The Cabinet will discuss the establishment of a tribunal this morning, and although some Ministers privately despair at the establishment of a potentially lengthy and expensive process, most acknowledge it is now inevitable.

Fianna Fáil, Sinn Féin and Labour are all in favour of a tribunal of inquiry.


Facing a Sinn Féin motion of no confidence, the Government is likely to propose a motion of confidence in itself, which will replace all scheduled Dáil business today and be voted on tonight.

An agreement with Fianna Fáil to continue its support for the Coalition is essential if the Government is to survive the vote, though sources in both camps said last night they expected agreement to be reached, with neither side keen to deal with an election at this point.

However, a stormy Cabinet meeting is expected today, with Minister for Transport Shane Ross seeking answers as to why Ministers were kept in the dark at last week’s meeting about the false abuse allegations about Sgt McCabe being made to Tusla.

Tusla allegations

Minister for Children Katherine Zappone said yesterday that she had told the Taoiseach about the Tusla allegations before last week’s meeting, an apparent contradiction of the Taoiseach’s denials that he knew about the scandal before an RTÉ

Prime Time

programme aired on Thursday.

In response to Ms Zappone’s statement, the Taoiseach insisted he was not aware of the detail of the allegations and had no knowledge of the “serious and disturbing issues” that have since arisen.
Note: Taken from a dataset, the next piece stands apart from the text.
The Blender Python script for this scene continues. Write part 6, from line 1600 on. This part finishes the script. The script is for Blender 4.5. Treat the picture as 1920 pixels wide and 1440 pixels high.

Contradictions in accounts of a meeting between the Minister for Justice Frances Fitzgerald and the Fianna Fáil justice spokesman Jim O’Callaghan remain, though a statement from the Minister last night said the “discrepancy should not stand in the way of investigating and establishing the truth”.

Sources said this was a sign that the parties were moving towards a resolution.

The Supreme Court judge asked to conduct the proposed commission of investigation into the treatment of Garda whistleblowers told the Government last week that he believed the draft terms of reference could cover the Prime Time revelations. Meanwhile, Sgt McCabe last night made fresh allegations against Garda Commissioner Nóirín O'Sullivan. The commissioner has denied any knowledge of a smear campaign and insisted she would not stand aside.